Para que o shield pudesse perfurar abaixo do Copan técnicos da Via Amarela apresentaram um relatório de que a obra era segura. Esse relatório foi submetido a técnicos do Ministério Público, que também contaram com apoio do IPT. Somente após a análise, a agem da máquina foi liberada.
“Antes que ele [shield] chegasse ao Copan foi feito um reforço da fundação e implantação de pinos [para sustentação]”. Preocupou”, disse o promotor.
Requerimentos
Na prática, se o Ministério Público aceitasse o pedido de arquivamento do inquérito civil, poderia abrir um precedente para que outros relatórios e acompanhamentos feitos pelo IPT, por exemplo, não fossem apresentados pelo consórcio.
Com isso, a transparência e segurança para que a obra tivesse continuidade estariam em risco.
“O acompanhamento do TAC é feito no inquérito [civil] e só vou arquivar quando se cumprir o TAC”, afirmou o promotor.

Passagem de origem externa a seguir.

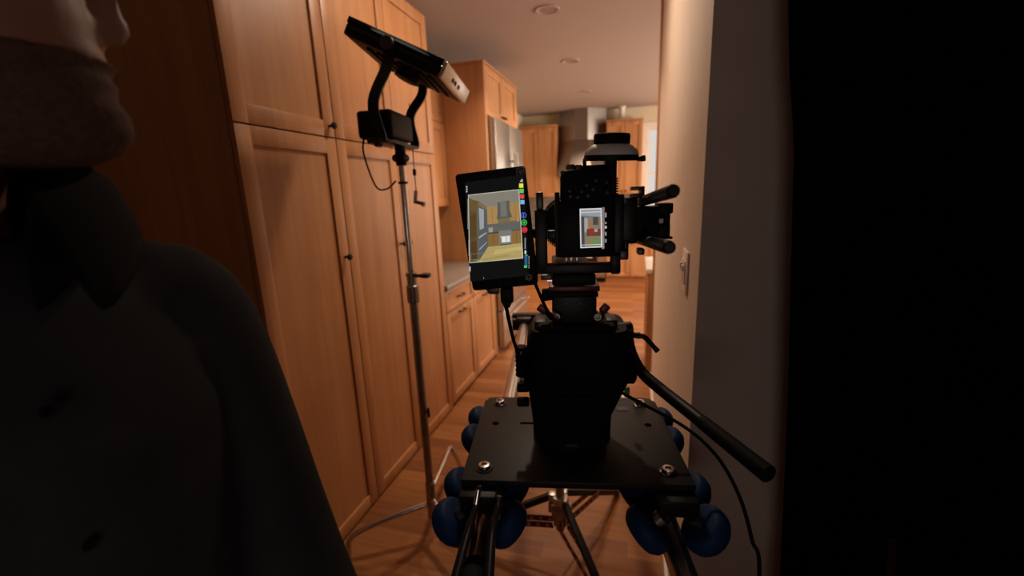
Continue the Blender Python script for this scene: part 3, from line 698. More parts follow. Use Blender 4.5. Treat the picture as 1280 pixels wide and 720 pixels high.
# ------------------------------------------------------------------ cinema camera turned on its side
LY = -.165
CA = thing('cinema_camera', 'black cinema camera rotated upright in a cage above the fluid head', 'camera', RM @ Matrix.Translation(rp(735, 330, LY)))
b = R(); rb(b, 697, 250, 769, 322, LY, LY+.055, .004); b.build('camera_body', 'black_plastic', CA)
b = R(); A = [rp(x, y, LY-.006) for x, y in ((701, 254), (701, 219), (704, 214), (718, 211), (722, 215), (740, 212), (758, 210.5), (764, 212), (766, 217), (767, 254))]
b.prism(A, (0, .062, 0), .003); b.build('hand_grip', 'black_rubber', CA)
b = R()
for x, y, r in ((713, 210.5, .0075), (723, 211, .006)): b.lathe([(r, -.002), (r, .004), (r*.8, .006)], rp(x, y, LY+.02), (0, 0, 1), 20)
b.build('dial', 'chrome_worn', CA)
for x, y in ((703, 216), (712, 239), (713, 246), (733, 232), (741, 237), (745, 226), (735, 245), (758, 228), (759, 241), (727, 240), (722, 247)):
    R().lathe([(.0032, 0), (.0032, -.0016), (.0026, -.0022)], rp(x, y, LY-.006), (0, 1, 0), 16).build('button', 'knob_dark', CA)
b = R(); rb(b, 722, 258, 755.5, 312, LY-.006, LY, .001); sc = b.build('rear_screen', 'screen_glass', CA)
b = R(); rb(b, 752.5, 259, 755.5, 311, LY-.0066, LY-.006, 0); b.build('screen_bezel', 'aluminium', sc)

def picture(quad_pts, items, name, parent, T=RM, lift=None, th=.0004):
    """flat screen image: items are (polygon in 0..1 picture coordinates, colour); each lies a hair above the last"""
    a, bq, c, d = [V(p) for p in quad_pts]     # top-left, top-right, bottom-right, bottom-left
    n = (bq-a).cross(d-a).normalized()
    if lift is not None and n.dot(lift) < 0: n = -n
    mb = MB(T)
    for i, (poly, col) in enumerate(items):
        P = [(a*(1-u)+bq*u)*(1-v)+(d*(1-u)+c*u)*v+n*(.0002+.00006*i) for u, v in poly]
        mb.quad(P, gl(col))
    return mb.build(name, None, parent)
def rect(x0, y0, x1, y1): return [(x0, y0), (x1, y0), (x1, y1), (x0, y1)]
def disc(cx, cy, rx, ry, n=14): return [(cx+rx*math.cos(2*PI*k/n), cy+ry*math.sin(2*PI*k/n)) for k in range(n)]
KIT = [(rect(0, 0, 1, 1), (120, 104, 70)), ([(0, 0), (1, 0), (1, .2), (.36, .2), (.2, .1), (0, .06)], (128, 124, 112)),
       ([(0, .05), (.16, .1), (.16, .95), (0, 1)], (92, 72, 42)), ([(0, .04), (.14, .1), (.2, .1), (.16, .26), (0, .22)], (104, 82, 46)), (rect(.03, .30, .14, .62), (84, 66, 38)), (rect(.02, .68, .14, .95), (78, 60, 36)),
       ([(.17, .16), (.36, .24), (.36, .8), (.2, .97), (.17, .97)], (86, 90, 92)), ([(.2, .2), (.30, .23), (.29, .5), (.21, .52)], (150, 156, 158)), ([(.19, .62), (.34, .56), (.34, .575), (.19, .645)], (175, 172, 165)), ([(.19, .8), (.34, .7), (.34, .712), (.19, .825)], (160, 156, 148)),
       (rect(.36, .2, .56, .45), (164, 130, 80)), (rect(.8, .18, 1, .43), (160, 126, 76)), (rect(.455, .22, .462, .43), (120, 92, 54)), (rect(.9, .2, .907, .42), (120, 92, 54)),
       ([(.57, .15), (.8, .14), (.8, .28), (.84, .38), (.54, .39), (.57, .28)], (88, 88, 84)), (rect(.62, .15, .74, .36), (112, 112, 106)), (rect(.36, .45, 1, .575), (96, 96, 92)),
       (rect(.38, .5, .46, .57), (150, 148, 140)), (rect(.36, .57, 1, .60), (70, 64, 54)), (rect(.36, .59, .57, .78), (130, 98, 54)), (rect(.81, .58, 1, .78), (136, 104, 58)), (rect(.46, .6, .466, .77), (92, 68, 38)), (rect(.9, .6, .906, .76), (92, 68, 38)),
       (rect(.57, .56, .81, .8), (118, 118, 114)), (rect(.59, .64, .79, .66), (170, 170, 166)), (rect(.62, .65, .70, .735), (226, 224, 214)), (rect(.71, .65, .78, .735), (220, 218, 208)), (rect(.58, .76, .80, .79), (66, 66, 64)),
       ([(.36, .78), (1, .77), (1, 1), (.12, 1), (.2, .96)], (174, 154, 96)), ([(.5, .84), (.97, .82), (1, .87), (.45, .9)], (190, 172, 112)), ([(.25, .95), (.7, .92), (.8, .95), (.25, .985)], (160, 140, 84))]
def corners(px4, ly): return [rp(x, y, ly) for x, y in px4]
C2 = [(rect(0, 0, 1, 1), (120, 118, 116)), ([(0, 0), (1, 0), (1, .22), (0, .16)], (150, 150, 150)), (rect(0, .2, .2, 1), (80, 66, 56)), (rect(.2, .24, .36, .6), (150, 158, 165)), (rect(.36, .3, .6, .55), (150, 112, 76)), (rect(.6, .22, .84, .42), (70, 70, 72)), (rect(.84, .28, 1, .56), (146, 108, 74)),
      (rect(.3, .52, 1, .7), (104, 62, 52)), (rect(.45, .5, .62, .68), (150, 46, 44)), (rect(.66, .52, .8, .6), (170, 150, 140)), (rect(.3, .72, 1, 1), (128, 122, 78)), (rect(.55, .78, .95, .95), (110, 130, 84))]
def frame(l, t, r, b_, w, h): return [(rect(l, t, r, t+h), 0), (rect(l, b_-h, r, b_), 0), (rect(l, t, l+w, b_), 0), (rect(r-w, t, r, b_), 0)]
C2 += [(p, (215, 220, 230)) for p, _ in frame(0, 0, 1, 1, .05, .025)+frame(0, .085, .99, .93, .03, .014)]
picture(corners(((724.5, 261), (752, 260), (752.5, 309), (725.5, 310)), LY-.0062), C2, 'screen_image', sc, lift=V((0, -1, 0)))
C3 = [(rect(.2, .02+.0, .8, .16), (150, 152, 156)), (rect(.2, .3, .8, .36), (150, 152, 156)), (rect(.1, .42, .9, .5), (190, 192, 196)), (rect(.2, .6, .8, .72), (150, 152, 156)), (rect(.2, .82, .8, .93), (150, 152, 156))]
picture(corners(((755.8, 265), (758.6, 265), (758.6, 306), (755.8, 306)), LY-.0002), C3, 'screen_text', sc, lift=V((0, -1, 0)))
# lens and matte gear seen behind the body, left
lc = rp(709, 280, LY+.07)
b = R(); b.lathe([(.03, -.01), (.042, 0), (.044, .02), (.040, .06), (.046, .065), (.046, .10), (.038, .105), (.034, .10)], lc, (0, 1, 0), 48); ln = b.build('lens', 'black_metal', CA)
b = R()
for k in range(60):
    t_ = 2*PI*k/60; rr = .0445; c = lc+V((rr*math.cos(t_), .005, rr*math.sin(t_)))
    b.box(c-V((.0012, 0, .0015)), c+V((.0012, .012, .0015)), 0, R=Matrix.Rotation(-t_, 3, 'Y'))
b.build('focus_gear', 'black_plastic', ln)
R().lathe([(.001, .097), (.034, .099)], lc, (0, 1, 0), 40).build('front_glass', 'lens_glass', ln)
# cage
b = R(); rb(b, 669, 262, 684, 342, LY+.0, LY+.02, .002); rb(b, 669, 330, 776, 342, LY+.0, LY+.02, .002); rb(b, 764, 318, 776, 343, LY, LY+.02, .003)
rb(b, 684, 288, 700, 300, LY+.02, LY+.045, .003); rb(b, 694, 240, 700, 322, LY+.004, LY+.04, .002); b.build('cage', 'black_metal', CA)
b = R(); rb(b, 670, 240, 679, 262, LY-.001, LY+.018, .002); b.build('cage_clamp', 'dark_grey', CA)
b = R(); rb(b, 775, 313, 786, 325, LY, LY+.02, .002); rb(b, 798, 311, 806, 319, LY, LY+.02, .002); b.build('cage_knob', 'dark_grey', CA)
b = R()
for x in (708, 714, 721): b.cyl(rp(x, 321, LY+.02), rp(x, 331, LY+.02), .0022)
b.build('mounting_pin', 'chrome', CA)
b = R(); rb(b, 768, 243, 780, 322, LY+.01, LY+.05, .002); rb(b, 776, 247, 797, 305, LY+.012, LY+.06, .003); rb(b, 780, 300, 786, 316, LY+.01, LY+.03, .002); b.build('rod_mount', 'black_metal', CA)
b = R(); rb(b, 776, 249, 783, 254, LY+.0105, LY+.012, .0); b.build('lock_screw', 'dark_grey', CA)
for (xs, ys, xe, ye) in ((793, 251, 842, 238.5), (792, 297, 837, 309.5)):
    e_ = rp(xe, ye, -.36); dv = RMI.to_3x3() @ ray(723, 278); e_s = e_+dv*((LY+.06-e_.y)/dv.y); b = R(); b.lathe([(.0055, 0), (.0075, .002), (.0075, .006), (.0082, .008), (.0082, (e_s-e_).length)], e_, e_s-e_, 24); b.build('support_rod', 'black_metal', CA)
# rod-mounted block at the right
b = R(); rb(b, 792, 258, 831, 299, LY+.02, LY+.06, .004); rb(b, 824, 254, 842, 267, LY+.018, LY+.05, .002); rb(b, 824, 280, 838, 296, LY+.018, LY+.05, .002); rb(b, 831, 262, 838, 284, LY+.03, LY+.05, .001); rb(b, 826, 296, 841, 299, LY+.02, LY+.04, .001)
b.build('rod_block', 'black_plastic', CA)
b = R(); rb(b, 824, 273.5, 829, 279, LY+.0175, LY+.0185, .0); b.build('hole_patch', 'plastic_white', CA)  # white patch put in for the bright hole in the block
b = R(); rb(b, 790, 233, 806, 238, LY+.02, LY+.04, .001); rb(b, 801, 233, 806, 246, LY+.02, LY+.04, .001); rb(b, 789, 242, 802, 248, LY+.02, LY+.04, .001); b.build('clamp_lever', 'dark_grey', CA)
# base under the camera
b = R(); rb(b, 690, 343, 745, 357.5, LY+.0, .06, .004); rb(b, 694, 338, 742, 344, LY+.005, .02, .004); b.build('base_plate', 'black_plastic', CA)
b = R(); rb(b, 676, 344, 692, 350, LY+.02, LY+.05, .001); b.build('base_arm', 'dark_grey', CA)
b = R(); rb(b, 684, 350.5, 690, 351.6, LY+.018, LY+.0195, 0); b.build('indicator', gl((235, 200, 205)), CA)

# follow focus on top
FF = thing('follow_focus', 'black hand wheel with white marking disc standing on top of the camera', 'follow focus', RM @ Matrix.Translation(rp(764, 330, LY+.03)))
fy = LY+.035
c = rp(764, 191, fy); k = (rp(798, 191, fy)-rp(730, 191, fy)).length/2
dz = lambda y: rp(764, y, fy).z-c.z
tl = V((0.03, -.06, 1))
b = R(); b.lathe([(k*.99, dz(201)), (k*1.0, dz(199)), (k*1.0, dz(194)), (k*.9, dz(193))], c, tl, 48); b.build('wheel_rim', 'black_plastic', FF)
b = R(); b.lathe([(k*1.0, dz(193.8)), (k*.99, dz(191.5)), (k*.94, dz(187.5)), (k*.7, dz(181)), (k*.66, dz(180.5))], c, tl, 48); b.build('marking_disc', 'grip_white', FF)
b = R(); b.lathe([(k*.66, dz(183)), (k*.665, dz(170)), (k*.64, dz(167.5)), (k*.45, dz(166.5))], c, tl, 40); b.build('hand_knob', 'black_rubber', FF)
for i in range(40):
    pass
b = R(); b.cyl(rp(797, 199, fy), rp(806, 197.5, fy), .0035); b.lathe([(.0035, 0), (.0048, .002), (.0048, .008)], rp(800, 198.5, fy), (1, 0, .1), 14); b.build('handle_pin', 'black_metal', FF)
b = R(); rb(b, 757, 200, 771, 262, fy-.008, fy+.02, .002); rb(b, 726, 206, 760, 212, fy-.005, fy+.02, .001); b.build('gear_post', 'black_metal', FF)
b = R(); b.tube([rp(731, 212, fy), rp(730.5, 200, fy), rp(733, 196, fy), rp(742, 193, fy)], .003, 8); b.build('witness_arm', 'black_metal', FF)
b = R()
for i in range(9): rb(b, 770.5, 222+i*3.2, 773, 224+i*3.2, fy-.004, fy+.012, 0)
b.build('drive_gear', 'black_plastic', FF)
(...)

Ele afirmou que o acompanhamento de todos os termos do termo e do inquérito civil terão continuidade até que toda a obra seja concluída.
Via Amarela alega que ajudou nas investigações de desabamento de estação
O Consórcio Via Amarela alega que colaborou com as autoridades durante as investigações do desabamento da futura estação Pinheiros do metrô.
“O Consórcio Via Amarela vê com serenidade a denúncia do Ministério Público e entende que a Justiça é o foro imparcial e adequado para julgar o caso após a apresentação de provas documentais, materiais e testemunhais que serão feitas oportunamente”, diz a nota enviada pelo consórcio.
O Via Amarela alega que logo após o acidente priorizou o resgate das vítimas, a acomodação dos desalojados e a indenização das famílias diretamente atingidas pela tragédia. “Em um ano foram solucionados os casos dos envolvidos, sem nenhuma ação na Justiça”, afirma a nota.
O Metrô foi procurado pela Folha Online e até a conclusão do texto não havia se pronunciado sobre a denúncia.